CRS official encourages St. Ambrose grads to promote justice

Graduates of St. Ambrose University in Davenport listen to commencement speaker Joan Rosenhauer of Catholic Relief Services. Around 670 students graduated during the commencement ceremony that was held at the iwireless Center in Moline, Ill., on May 14.

By Anne Marie Amacher

MOLINE, Ill. — Joan Rosenhauer told of how Ethiopian women had to walk four hours to the nearest water source and another four hours carrying the water back to their village.  She shared how Catholic Relief Services brought water and sanitation to the village and brought hope to the people there.

Rosenhauer, vice president for U.S. operations of Catholic Relief Services, told graduates of Davenport’s St. Ambrose University how they, too, can make a difference anywhere in the world. She was the commencement speaker for the university’s May 14 spring graduation at the iwireless Center in Moline, Ill.

She also shared a story about fighting for funds for plumbing for residents just outside the U.S. Capitol when she was working for the U.S. Conference of Catholic Bishops.


Because of her passion for social justice, Rosenhauer was encouraged at what St. Ambrose has done in the Quad-City community for social justice. “Clearly, St. Ambrose is a place that takes Catholic social teaching seriously, where a commitment to social justice is part of the fabric of every student’s experience.”

She asked the graduates to consider how they will carry out their commitment to social justice after graduation. There are many ways to promote social justice locally in the Quad-City area, and overseas as well, she noted. “But frankly, when I speak to groups across the country and ask them how they are promoting justice in a globalized world, I often find that people’s eyes begin to glaze over. They think having an impact on the other side of the globe has little connection to their lives.” But people are connected to one another and making a commitment to work toward justice in the poorest countries and communities on earth ought to be an essential part of social justice, Rosenhauer said.

She shared the details of her recent trip to Ethiopia in which CRS brought water and sanitation to a village. The project included an “arborloo,” which is building of an outhouse over a pit for human waste, using ash to cover the odor, then moving the outhouse to another location after the pit is full and planting trees in that spot.

 “This project was made possible by people like you and me — from the people who used their education to develop the arborloo design to the staff and volunteers who helped carry out the project; to donors who helped raise the funds; to U.S. taxpayers who provided foreign assistance to the project. People like you and me transformed the lives of the people in that village in Ethiopia.”

So what can you do to promote global justice, she asked the graduates. Then she offered suggestions: Pray for peace, learn about issues, act and give money.

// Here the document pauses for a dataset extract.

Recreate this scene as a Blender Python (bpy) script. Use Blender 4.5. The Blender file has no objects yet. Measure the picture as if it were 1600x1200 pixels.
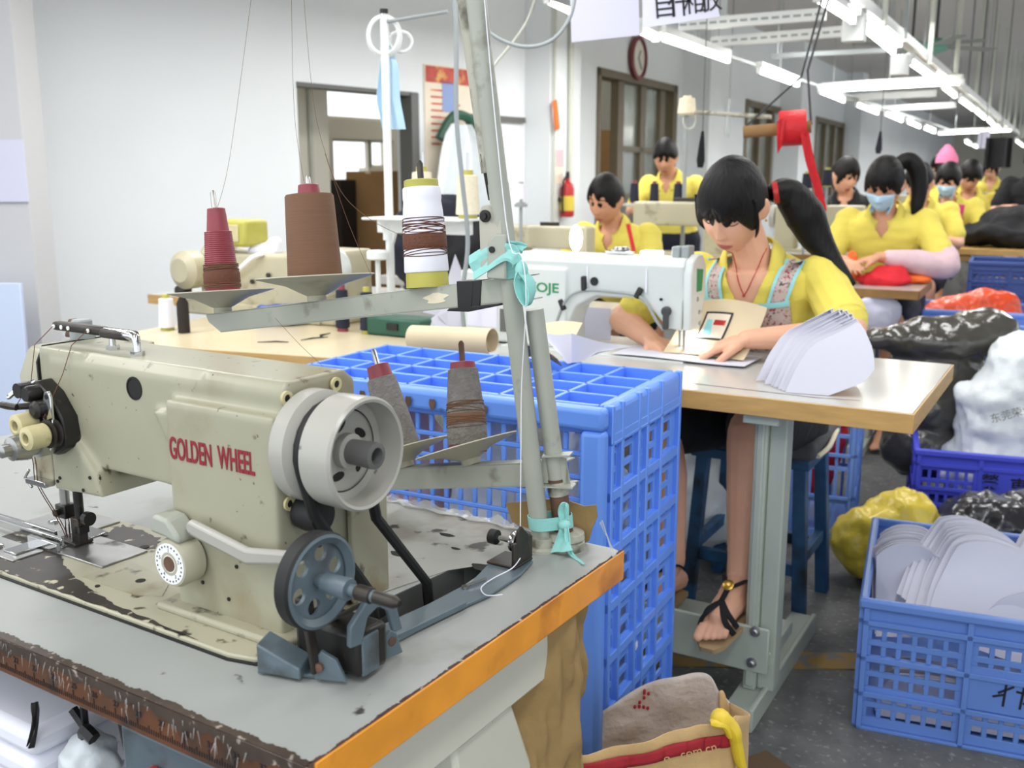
import bpy, bmesh, math, random
import numpy as np
from mathutils import Vector, Matrix, noise as mnoise
from mathutils.bvhtree import BVHTree
S = bpy.context.scene
COL = S.collection
pi = math.pi
R = math.radians
V = Vector

# ------------------------------------------------------------------ camera, world, light
FPX, CAMZ = 1560.0, 1.24
PITCH = math.atan((600 - 280) / FPX)
cam_d = bpy.data.cameras.new('camera'); cam = bpy.data.objects.new('camera', cam_d); COL.objects.link(cam)
cam.location = (0, 0, CAMZ); cam.rotation_euler = (pi / 2 - PITCH, 0, 0)
cam_d.sensor_width = 36; cam_d.lens = 36 * FPX / 1600; cam_d.clip_start = .02; cam_d.clip_end = 200
cam_d.dof.use_dof = True; cam_d.dof.focus_distance = 1.35; cam_d.dof.aperture_fstop = 7.5
S.camera = cam
S.view_settings.view_transform = 'Standard'; S.view_settings.look = 'None'
S.view_settings.exposure = 0.18; S.view_settings.gamma = 1.0
W = bpy.data.worlds.new('daylight'); S.world = W; W.use_nodes = True
W.node_tree.nodes['Background'].inputs[0].default_value = (0.91, 0.965, 1.02, 1)
W.node_tree.nodes['Background'].inputs[1].default_value = 1.5

def area(name, loc, rot, sx, sy, power, col=(1, 1, 1)):
    d = bpy.data.lights.new(name, 'AREA'); d.shape = 'RECTANGLE'; d.size = sx; d.size_y = sy
    d.energy = power; d.color = col
    o = bpy.data.objects.new(name, d); COL.objects.link(o); o.location = loc; o.rotation_euler = rot
    return o
# the light of the tube rows over the benches (the rows run on over the camera)
for i, (x, y) in enumerate(((-1.1, .5), (-.1, 2.4), (.2, .0), (1.15, 1.9), (1.3, 4.0), (2.4, 3.7), (3.4, 5.8), (2.4, 6.2))):
    area('tube_lamp_light', (x, y, 2.25), (0, 0, R(61.6)), 1.2, .25, 12, (1, .995, .98))

def row(px, py, ang, n, step, power, w=1.2):
    for k in range(n): area('tube_lamp_light', (px + math.sin(ang) * step * k, py + math.cos(ang) * step * k, 2.25), (0, 0, pi / 2 - ang), w, .25, power, (1, .995, .98))
row(-2.2, 1.6, R(28.4), 5, 1.6, 20)          # row nearest the wall
row(5.4, 8.0, R(28.4), 6, 4.5, 60, 3)        # far end of the hall
row(2.6, 8.0, R(28.4), 6, 4.5, 40, 3)

# ------------------------------------------------------------------ projection helpers (photo pixel -> point at a real depth or plane)
_c, _s = math.cos(PITCH), math.sin(PITCH)
def ray(x, y):
    u = (x - 800) / FPX; v = (600 - y) / FPX
    return V((u, _c + v * _s, -_s + v * _c))
def atz(x, y, z):
    r = ray(x, y); return V((0, 0, CAMZ)) + r * ((z - CAMZ) / r.z)
def aty(x, y, Y):
    r = ray(x, y); return V((0, 0, CAMZ)) + r * (Y / r.y)
class Frame:
    def __init__(s, ox, oy, yaw):
        s.o = V((ox, oy, 0)); s.yaw = -R(yaw)
        s.R = V((math.cos(R(yaw)), -math.sin(R(yaw)), 0)); s.D = V((math.sin(R(yaw)), math.cos(R(yaw)), 0))
    def w(s, a, b, z=0): return s.o + s.R * a + s.D * b + V((0, 0, z))
    def l(s, p):
        q = V(p) - s.o; return V((q.dot(s.R), q.dot(s.D), p[2]))
    def onb(s, x, y, b):
        r = ray(x, y); k = (s.w(0, b) - V((0, 0, CAMZ))).dot(s.D) / r.dot(s.D); return s.l(V((0, 0, CAMZ)) + r * k)
    def ona(s, x, y, a):
        r = ray(x, y); k = (s.w(a, 0) - V((0, 0, CAMZ))).dot(s.R) / r.dot(s.R); return s.l(V((0, 0, CAMZ)) + r * k)
    def onz(s, x, y, z): return s.l(atz(x, y, z))
    def ony(s, x, y, Y): return s.l(aty(x, y, Y))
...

With regards to acting on the issue of global justice, Rosenhauer gave two examples of how everyone can help make a difference. The first has to do with choices people make as consumers. “Do we choose products that are safe for the environment and are produced by workers receiving a decent wage?” She talked about CRS’s fair trade projects that include selling coffee, chocolate and handcrafted goods produced by workers who receive just wages and are working in decent and safe conditions.

Another example is choices people make as citizens. “My work at Catholic Relief Services and before that at the U.S. Conference of Catholic Bishops has shown me over and over again the impact individuals like us can have on shaping the role that our country plays in promoting a world of greater justice and peace.”

She said the U.S. has a leadership role to play in determining whether the world prioritizes policies that advance peace and create greater economic opportunities for the most desperately poor people around the world. This nation’s citizens have a unique role to play in shaping U.S. policies, she said.

“What I hope you’ll remember about the speaker at your graduation is her message that at every stage of our lives, but especially at moments like this when education is opening new possibilities, each of us has both opportunities and responsibilities to impact our world.

“We make choices every day that can play an important role in promoting global justice and peace. And when there are people in our world like those in eastern Ethiopia whose lives can be so transformed, whose children can be kept alive, just by giving them a decent outhouse and a community spigot, how can we not respond?”